It's Fall Fiction Week over at Slate--their "second annual look at the novel," featuring much article-y goodness. Because I'm such a nice guy I'll save you a few clicks and point you directly toward the round-up of last year's fiction week, which seems almost monomaniacally focused on Philip Roth's The Plot Against America, so I won't be reading much of that until I get around to reading the book, which is still on my coffee table from the library from when I picked it up so I could read a bunch of other stuff some other people wrote on it. At the rate I'm going, I'll need to block off three times as much time as it takes me to read the book just to read all the extraneous materials.

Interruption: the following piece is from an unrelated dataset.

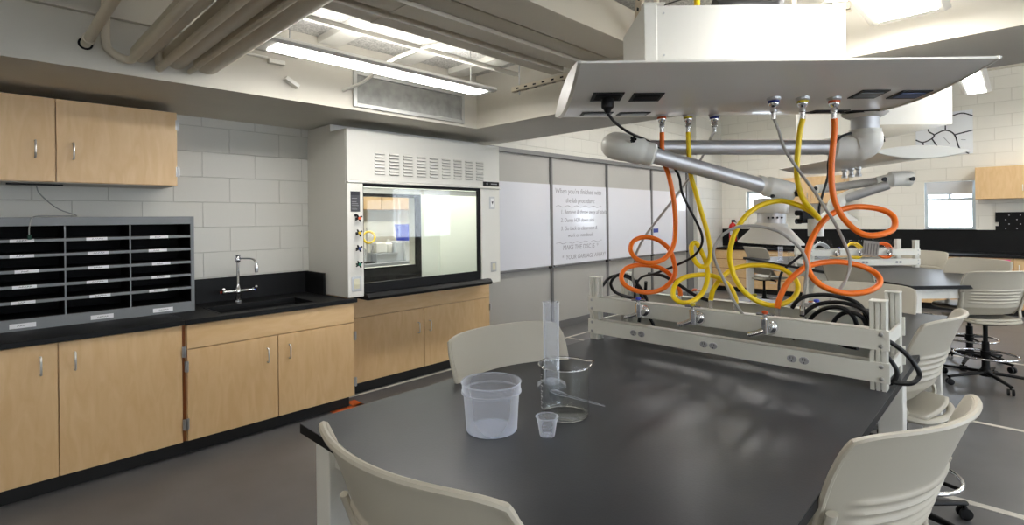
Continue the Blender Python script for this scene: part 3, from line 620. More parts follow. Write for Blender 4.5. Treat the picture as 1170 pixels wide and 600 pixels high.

This year's pickings seem a bit more diverse, so far. If pressed for an answer, I'd say I found the article on why Zadie Smith shouldn't get the Booker prize to be pretty interesting (and might I add that I'd be happy to take any of that fame and prestige off her shoulders if she's looking for someone to give it to--maybe we could split it 50/50?), and that this Francine Prose essay on why style rules and plot drools made for a good read, and that I plan on reading this article on "the conservative novel that liberal feminists love", once I'm more awake than I've been feeling all week.
And lest I be seen as playing favorites with the five-letter S-titled indie-news web-sites, Salon posted their end of summer reading list a few weeks back, and a take on Proust that sort of made me want to read Proust (wrapping up their "Summer School" series). And some other stuff. So go forth, click, be merry; I'm going to go pass out now.